Development of a single phase AC to DC power supply achieving high power factor and thus high efficiency also. We intend to produce a programmable power supply those whose output voltage can be varied as per user requirement. All this can be achieved using a simple low cost 8-bit microcontroller. The author also intends to provide an LCD display. We will show the various parameter PWM ratios. As per the proposed work the above said power supply will be developed and a variable voltage from 0-50 volt DC on a 220 volt AC 15 watt load (15 watt bulb) will be achieved by employment of high frequency isolation transformer operating in buck-boost mode driven by microcontroller generated PWM signal.


Here in the output result we have waveforms of up converter PWM frequency, when zero crossing of current and zero crossing of voltage. Then we have waveform of crystal frequency of microcontroller, output at 0%, 5%, 95% and on 100%.

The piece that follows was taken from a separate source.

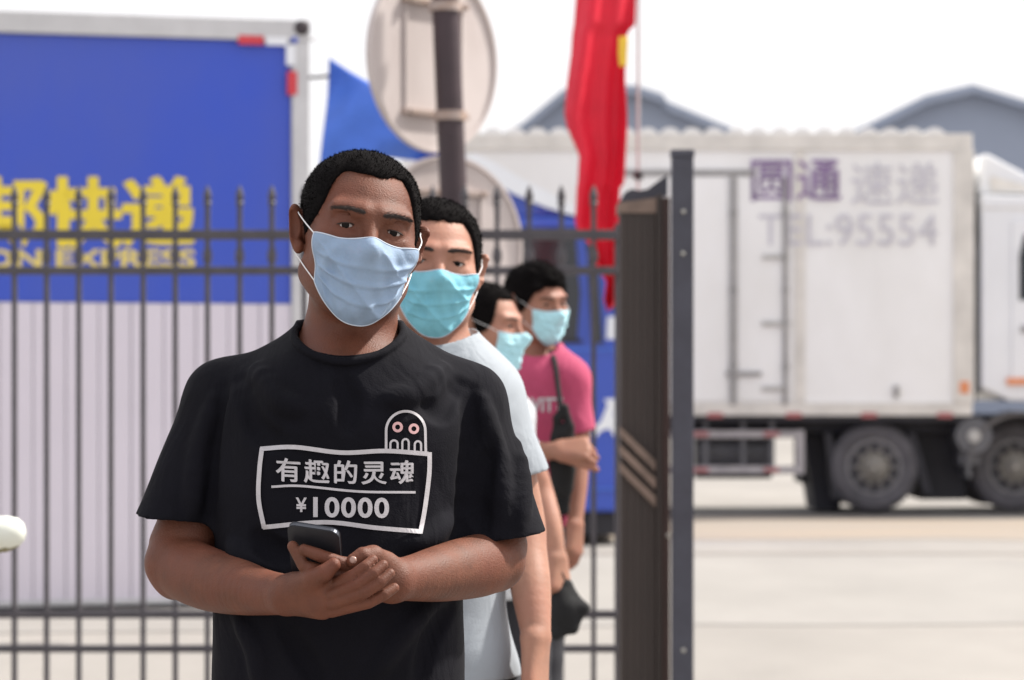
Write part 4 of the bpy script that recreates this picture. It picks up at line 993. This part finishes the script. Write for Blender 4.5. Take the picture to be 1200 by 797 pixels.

We intend to produce a programmable power supply those whose output voltage can be varied as per user requirement. All this has been achieved using a simple low cost 8-bit microcontroller. Here we also provide an LCD display. As we can see we show the various parameters of PWM ratios as shown in above figures. As per the proposed work the above said power supply has been developed and a variable voltage from 0-50 volt DC on a 220 volt AC 15 watt load (15 watt bulb) has been achieved by employment of high frequency isolation transformer operating in buck-boost mode driven by microcontroller generated PWM signal. In the above said setup power factor ratios of 0.90-0.95 have been achieved as we can see in above figures.


The intended work has been done. We made a programmable power supply that‟s output voltage can be varied as per the user requirement. As we can see the result has been achieved. In the result Power factor ratios 0.90-0.95 have been achieved.